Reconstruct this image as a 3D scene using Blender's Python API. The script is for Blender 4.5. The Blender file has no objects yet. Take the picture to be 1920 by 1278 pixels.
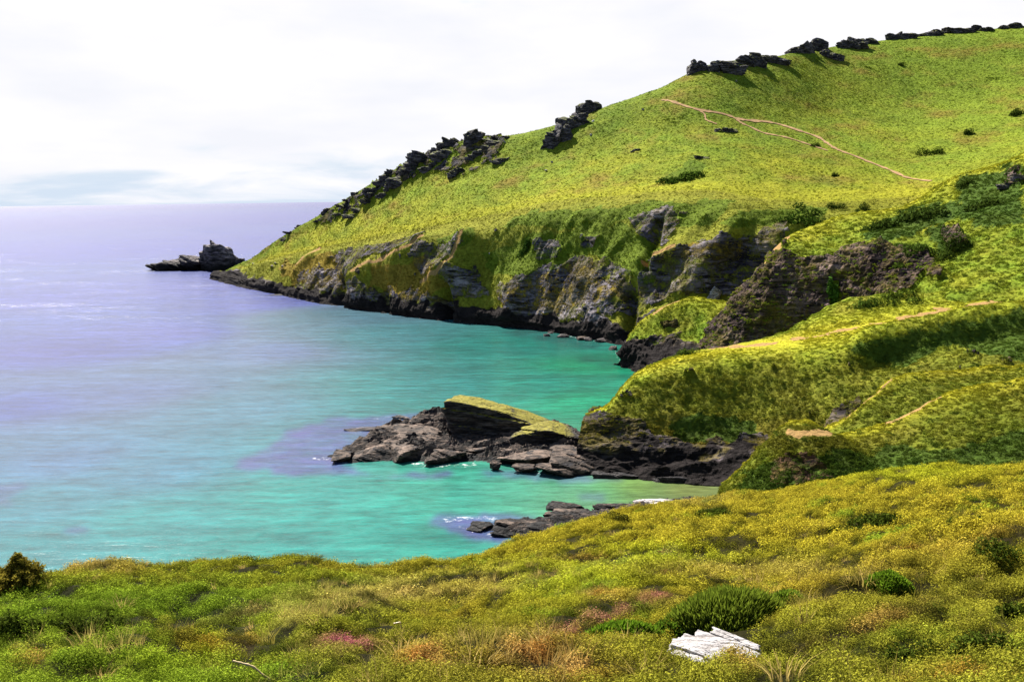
import bpy, bmesh, math, random
import numpy as np
from mathutils import Vector, Matrix
from mathutils.bvhtree import BVHTree

R = math.radians
S = bpy.context.scene
COL = S.collection
random.seed(7)
RNG = np.random.default_rng(11)

# ------------------------------------------------------------------ camera
W, H = 1920.0, 1278.0
FPX = 1844.0
CAMZ = 45.0
ROLL = 0.0131
PITCH = math.atan((639.0 - 373.4) / FPX)
Fv = np.array([0, math.cos(PITCH), -math.sin(PITCH)])
R0 = np.array([1.0, 0, 0])
U0 = np.cross(R0, Fv)
Uv = U0 * math.cos(ROLL) + R0 * math.sin(ROLL)
Rv = R0 * math.cos(ROLL) - U0 * math.sin(ROLL)
cam_d = bpy.data.cameras.new('camera')
cam = bpy.data.objects.new('camera', cam_d)
COL.objects.link(cam)
M = Matrix.Identity(4)
for i in range(3):
    M[i][0], M[i][1], M[i][2] = Rv[i], Uv[i], -Fv[i]
M[2][3] = CAMZ
cam.matrix_world = M
cam_d.sensor_width = 36
cam_d.lens = 36 * FPX / W
cam_d.clip_start = 0.3
cam_d.clip_end = 200000
S.camera = cam

# ------------------------------------------------------------------ light
SUN_EL, SUN_AZ = R(49), R(-30)           # azimuth measured from +Y towards +X
sdir = Vector((math.sin(SUN_AZ) * math.cos(SUN_EL), math.cos(SUN_AZ) * math.cos(SUN_EL), math.sin(SUN_EL)))
sl = bpy.data.lights.new('sun', 'SUN')
sl.energy = 5.0
sl.angle = R(0.5)
sl.color = (1.0, 0.95, 0.86)
so = bpy.data.objects.new('sun', sl)
so.rotation_euler = sdir.to_track_quat('Z', 'Y').to_euler()
COL.objects.link(so)

S.view_settings.view_transform = 'Standard'
S.view_settings.look = 'None'
S.view_settings.gamma = 1
S.view_settings.exposure = 1.6

wd = bpy.data.worlds.new('World')
S.world = wd
wd.use_nodes = True
nt = wd.node_tree
nt.nodes.clear()
N = nt.nodes.new
L = nt.links.new
out = N('ShaderNodeOutputWorld')
bg = N('ShaderNodeBackground')
sky = N('ShaderNodeTexSky')
sky.sky_type = 'NISHITA'
sky.sun_disc = False
sky.sun_elevation = SUN_EL
sky.sun_rotation = SUN_AZ
sky.air_density = 1.0
sky.dust_density = 0.6
bg.inputs['Strength'].default_value = 0.1
tc = N('ShaderNodeTexCoord')
sep = N('ShaderNodeSeparateXYZ')
L(tc.outputs['Generated'], sep.inputs[0])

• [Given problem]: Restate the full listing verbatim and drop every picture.

• [Right answer]:
Reconstruct this image as a 3D scene using Blender's Python API. The script is for Blender 4.5. The Blender file has no objects yet. Take the picture to be 1920 by 1278 pixels.
import bpy, bmesh, math, random
import numpy as np
from mathutils import Vector, Matrix
from mathutils.bvhtree import BVHTree

R = math.radians
S = bpy.context.scene
COL = S.collection
random.seed(7)
RNG = np.random.default_rng(11)

# ------------------------------------------------------------------ camera
W, H = 1920.0, 1278.0
FPX = 1844.0
CAMZ = 45.0
ROLL = 0.0131
PITCH = math.atan((639.0 - 373.4) / FPX)
Fv = np.array([0, math.cos(PITCH), -math.sin(PITCH)])
R0 = np.array([1.0, 0, 0])
U0 = np.cross(R0, Fv)
Uv = U0 * math.cos(ROLL) + R0 * math.sin(ROLL)
Rv = R0 * math.cos(ROLL) - U0 * math.sin(ROLL)
cam_d = bpy.data.cameras.new('camera')
cam = bpy.data.objects.new('camera', cam_d)
COL.objects.link(cam)
M = Matrix.Identity(4)
for i in range(3):
    M[i][0], M[i][1], M[i][2] = Rv[i], Uv[i], -Fv[i]
M[2][3] = CAMZ
cam.matrix_world = M
cam_d.sensor_width = 36
cam_d.lens = 36 * FPX / W
cam_d.clip_start = 0.3
cam_d.clip_end = 200000
S.camera = cam

# ------------------------------------------------------------------ light
SUN_EL, SUN_AZ = R(49), R(-30)           # azimuth measured from +Y towards +X
sdir = Vector((math.sin(SUN_AZ) * math.cos(SUN_EL), math.cos(SUN_AZ) * math.cos(SUN_EL), math.sin(SUN_EL)))
sl = bpy.data.lights.new('sun', 'SUN')
sl.energy = 5.0
sl.angle = R(0.5)
sl.color = (1.0, 0.95, 0.86)
so = bpy.data.objects.new('sun', sl)
so.rotation_euler = sdir.to_track_quat('Z', 'Y').to_euler()
COL.objects.link(so)

S.view_settings.view_transform = 'Standard'
S.view_settings.look = 'None'
S.view_settings.gamma = 1
S.view_settings.exposure = 1.6

wd = bpy.data.worlds.new('World')
S.world = wd
wd.use_nodes = True
nt = wd.node_tree
nt.nodes.clear()
N = nt.nodes.new
L = nt.links.new
out = N('ShaderNodeOutputWorld')
bg = N('ShaderNodeBackground')
sky = N('ShaderNodeTexSky')
sky.sky_type = 'NISHITA'
sky.sun_disc = False
sky.sun_elevation = SUN_EL
sky.sun_rotation = SUN_AZ
sky.air_density = 1.0
sky.dust_density = 0.6
bg.inputs['Strength'].default_value = 0.1
tc = N('ShaderNodeTexCoord')
sep = N('ShaderNodeSeparateXYZ')
L(tc.outputs['Generated'], sep.inputs[0])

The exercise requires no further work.